*WORK REQUIRED*
Work out the number of lines in the listing that include the string "this". Reply with that number alone.

*RECORDED INFORMATION*
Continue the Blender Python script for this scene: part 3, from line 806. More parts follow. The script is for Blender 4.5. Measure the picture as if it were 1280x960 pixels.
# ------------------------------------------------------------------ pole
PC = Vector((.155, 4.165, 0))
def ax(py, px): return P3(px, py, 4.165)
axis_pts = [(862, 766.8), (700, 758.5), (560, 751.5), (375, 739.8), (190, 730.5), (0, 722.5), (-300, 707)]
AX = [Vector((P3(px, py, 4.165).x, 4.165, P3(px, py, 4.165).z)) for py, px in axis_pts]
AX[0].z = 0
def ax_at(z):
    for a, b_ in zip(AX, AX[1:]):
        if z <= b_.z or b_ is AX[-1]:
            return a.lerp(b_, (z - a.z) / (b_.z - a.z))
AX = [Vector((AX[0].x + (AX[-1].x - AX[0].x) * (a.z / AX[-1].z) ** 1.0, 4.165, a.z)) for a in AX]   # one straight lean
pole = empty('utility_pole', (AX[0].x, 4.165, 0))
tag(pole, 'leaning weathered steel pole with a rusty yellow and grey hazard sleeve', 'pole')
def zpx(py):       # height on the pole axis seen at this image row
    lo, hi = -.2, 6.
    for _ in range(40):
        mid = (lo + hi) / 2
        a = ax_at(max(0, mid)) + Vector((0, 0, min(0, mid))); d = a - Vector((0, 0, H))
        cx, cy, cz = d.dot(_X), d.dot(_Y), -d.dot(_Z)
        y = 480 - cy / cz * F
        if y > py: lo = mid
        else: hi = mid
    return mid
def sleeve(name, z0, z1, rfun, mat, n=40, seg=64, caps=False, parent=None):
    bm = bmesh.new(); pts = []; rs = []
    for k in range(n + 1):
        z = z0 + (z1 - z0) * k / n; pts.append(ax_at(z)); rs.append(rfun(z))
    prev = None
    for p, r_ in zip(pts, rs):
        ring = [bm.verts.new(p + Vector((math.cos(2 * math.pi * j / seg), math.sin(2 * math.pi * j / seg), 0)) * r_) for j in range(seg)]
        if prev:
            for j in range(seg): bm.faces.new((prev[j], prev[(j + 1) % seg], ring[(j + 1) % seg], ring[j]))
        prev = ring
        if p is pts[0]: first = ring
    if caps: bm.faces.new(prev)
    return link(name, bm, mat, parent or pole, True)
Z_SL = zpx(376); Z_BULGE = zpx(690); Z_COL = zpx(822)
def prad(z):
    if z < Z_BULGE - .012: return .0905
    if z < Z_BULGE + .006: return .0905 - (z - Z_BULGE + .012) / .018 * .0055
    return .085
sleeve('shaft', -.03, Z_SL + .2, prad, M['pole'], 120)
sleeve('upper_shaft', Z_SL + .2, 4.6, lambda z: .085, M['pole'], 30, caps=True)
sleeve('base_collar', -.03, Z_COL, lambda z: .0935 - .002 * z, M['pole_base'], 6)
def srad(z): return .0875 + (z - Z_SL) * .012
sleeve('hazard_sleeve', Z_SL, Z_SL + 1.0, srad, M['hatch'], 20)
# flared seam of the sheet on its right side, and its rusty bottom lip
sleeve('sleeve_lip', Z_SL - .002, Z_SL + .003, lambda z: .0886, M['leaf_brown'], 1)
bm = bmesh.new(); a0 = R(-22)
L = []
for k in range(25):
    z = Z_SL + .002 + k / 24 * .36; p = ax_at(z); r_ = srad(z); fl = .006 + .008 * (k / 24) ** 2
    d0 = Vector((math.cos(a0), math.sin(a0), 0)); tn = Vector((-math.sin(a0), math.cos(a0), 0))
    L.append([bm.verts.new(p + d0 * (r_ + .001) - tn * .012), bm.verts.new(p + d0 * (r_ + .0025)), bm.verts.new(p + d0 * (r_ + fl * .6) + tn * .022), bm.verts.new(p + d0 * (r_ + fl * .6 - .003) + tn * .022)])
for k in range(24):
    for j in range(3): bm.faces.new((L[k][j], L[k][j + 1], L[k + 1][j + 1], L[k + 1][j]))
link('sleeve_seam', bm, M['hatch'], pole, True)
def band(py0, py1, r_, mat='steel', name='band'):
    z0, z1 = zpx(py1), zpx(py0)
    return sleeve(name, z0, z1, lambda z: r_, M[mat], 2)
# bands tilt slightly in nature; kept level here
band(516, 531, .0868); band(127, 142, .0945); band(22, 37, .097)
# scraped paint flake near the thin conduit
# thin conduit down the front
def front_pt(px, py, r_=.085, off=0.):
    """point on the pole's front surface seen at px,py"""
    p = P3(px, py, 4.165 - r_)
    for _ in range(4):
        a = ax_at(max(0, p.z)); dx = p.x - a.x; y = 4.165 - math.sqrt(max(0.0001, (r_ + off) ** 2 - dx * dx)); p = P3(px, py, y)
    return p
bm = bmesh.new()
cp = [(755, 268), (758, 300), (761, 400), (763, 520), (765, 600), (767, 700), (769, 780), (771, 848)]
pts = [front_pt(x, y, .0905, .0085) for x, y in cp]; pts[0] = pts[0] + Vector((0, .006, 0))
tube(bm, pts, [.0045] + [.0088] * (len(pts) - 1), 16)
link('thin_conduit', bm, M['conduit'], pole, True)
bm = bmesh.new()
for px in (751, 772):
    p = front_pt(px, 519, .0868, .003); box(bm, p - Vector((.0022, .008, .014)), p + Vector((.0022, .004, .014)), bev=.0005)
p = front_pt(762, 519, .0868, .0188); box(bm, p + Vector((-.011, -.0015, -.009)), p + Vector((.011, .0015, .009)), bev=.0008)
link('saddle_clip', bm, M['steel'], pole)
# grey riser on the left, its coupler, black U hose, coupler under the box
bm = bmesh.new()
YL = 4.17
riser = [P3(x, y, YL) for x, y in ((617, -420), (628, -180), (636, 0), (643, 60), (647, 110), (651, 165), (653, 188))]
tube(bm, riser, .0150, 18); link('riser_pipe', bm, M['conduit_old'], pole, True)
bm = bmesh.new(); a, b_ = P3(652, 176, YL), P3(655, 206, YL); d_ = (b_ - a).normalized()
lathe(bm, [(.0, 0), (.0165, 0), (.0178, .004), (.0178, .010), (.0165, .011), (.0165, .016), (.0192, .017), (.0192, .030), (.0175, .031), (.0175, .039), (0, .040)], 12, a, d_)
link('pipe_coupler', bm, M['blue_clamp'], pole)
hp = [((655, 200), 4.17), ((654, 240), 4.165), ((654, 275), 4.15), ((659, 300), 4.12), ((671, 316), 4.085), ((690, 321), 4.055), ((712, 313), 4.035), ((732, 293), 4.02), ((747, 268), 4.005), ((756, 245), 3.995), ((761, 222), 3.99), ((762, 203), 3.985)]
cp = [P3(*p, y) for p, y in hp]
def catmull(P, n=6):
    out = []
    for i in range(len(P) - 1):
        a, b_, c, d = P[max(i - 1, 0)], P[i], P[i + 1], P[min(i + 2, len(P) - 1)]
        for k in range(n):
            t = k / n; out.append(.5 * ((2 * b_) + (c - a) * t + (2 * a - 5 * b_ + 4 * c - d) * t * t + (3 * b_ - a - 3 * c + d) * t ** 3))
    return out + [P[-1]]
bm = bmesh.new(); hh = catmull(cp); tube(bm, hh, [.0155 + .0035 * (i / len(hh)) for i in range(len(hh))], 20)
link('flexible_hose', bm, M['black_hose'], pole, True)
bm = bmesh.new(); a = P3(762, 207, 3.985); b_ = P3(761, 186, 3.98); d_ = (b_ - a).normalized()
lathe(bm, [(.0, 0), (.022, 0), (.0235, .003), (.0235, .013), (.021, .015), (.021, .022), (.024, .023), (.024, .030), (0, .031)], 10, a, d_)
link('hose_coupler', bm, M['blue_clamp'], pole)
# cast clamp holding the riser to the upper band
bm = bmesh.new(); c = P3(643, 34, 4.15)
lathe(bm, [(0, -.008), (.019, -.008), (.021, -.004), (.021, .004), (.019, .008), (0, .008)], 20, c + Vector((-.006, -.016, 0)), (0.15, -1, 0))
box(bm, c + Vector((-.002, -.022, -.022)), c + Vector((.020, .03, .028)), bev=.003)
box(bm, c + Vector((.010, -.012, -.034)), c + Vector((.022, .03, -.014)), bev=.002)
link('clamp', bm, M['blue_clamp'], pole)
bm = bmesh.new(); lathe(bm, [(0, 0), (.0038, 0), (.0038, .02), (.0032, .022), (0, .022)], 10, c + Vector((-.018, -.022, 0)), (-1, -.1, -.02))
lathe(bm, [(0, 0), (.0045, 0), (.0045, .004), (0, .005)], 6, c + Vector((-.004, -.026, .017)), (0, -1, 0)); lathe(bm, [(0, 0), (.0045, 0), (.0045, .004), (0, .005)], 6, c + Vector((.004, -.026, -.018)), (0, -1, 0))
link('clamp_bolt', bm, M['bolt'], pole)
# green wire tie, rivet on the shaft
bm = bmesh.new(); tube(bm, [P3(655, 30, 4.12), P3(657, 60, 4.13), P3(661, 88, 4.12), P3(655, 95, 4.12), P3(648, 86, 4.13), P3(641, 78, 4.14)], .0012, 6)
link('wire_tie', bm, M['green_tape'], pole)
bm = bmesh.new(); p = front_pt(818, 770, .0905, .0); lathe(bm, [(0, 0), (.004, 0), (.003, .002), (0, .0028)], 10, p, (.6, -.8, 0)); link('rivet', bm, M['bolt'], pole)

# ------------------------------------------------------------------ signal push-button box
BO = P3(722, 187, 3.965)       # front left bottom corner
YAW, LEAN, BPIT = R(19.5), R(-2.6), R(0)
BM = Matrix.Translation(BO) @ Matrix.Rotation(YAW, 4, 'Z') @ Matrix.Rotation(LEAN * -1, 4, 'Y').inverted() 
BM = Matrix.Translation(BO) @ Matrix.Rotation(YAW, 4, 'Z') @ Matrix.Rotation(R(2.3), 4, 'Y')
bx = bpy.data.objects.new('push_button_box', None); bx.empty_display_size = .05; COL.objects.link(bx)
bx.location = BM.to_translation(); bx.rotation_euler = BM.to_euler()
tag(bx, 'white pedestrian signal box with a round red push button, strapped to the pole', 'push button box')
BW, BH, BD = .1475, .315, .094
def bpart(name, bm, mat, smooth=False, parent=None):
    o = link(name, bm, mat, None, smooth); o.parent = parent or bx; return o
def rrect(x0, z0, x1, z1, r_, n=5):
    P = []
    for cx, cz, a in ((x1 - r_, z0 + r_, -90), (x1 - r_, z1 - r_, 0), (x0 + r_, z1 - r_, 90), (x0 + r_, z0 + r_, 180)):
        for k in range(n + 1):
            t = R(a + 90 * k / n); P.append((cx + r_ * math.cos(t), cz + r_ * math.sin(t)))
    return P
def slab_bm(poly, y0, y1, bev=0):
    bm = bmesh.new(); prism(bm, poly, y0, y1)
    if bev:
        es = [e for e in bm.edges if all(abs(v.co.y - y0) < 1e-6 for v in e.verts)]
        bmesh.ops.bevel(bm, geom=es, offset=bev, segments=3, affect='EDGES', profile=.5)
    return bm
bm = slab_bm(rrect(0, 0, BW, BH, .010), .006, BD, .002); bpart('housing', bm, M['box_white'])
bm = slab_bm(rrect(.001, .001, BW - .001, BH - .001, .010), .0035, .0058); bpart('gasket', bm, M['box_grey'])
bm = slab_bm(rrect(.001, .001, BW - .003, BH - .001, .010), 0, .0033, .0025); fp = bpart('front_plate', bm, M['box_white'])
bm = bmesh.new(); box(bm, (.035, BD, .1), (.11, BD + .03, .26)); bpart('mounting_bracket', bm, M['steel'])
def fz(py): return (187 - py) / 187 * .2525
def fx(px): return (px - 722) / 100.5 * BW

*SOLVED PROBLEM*
2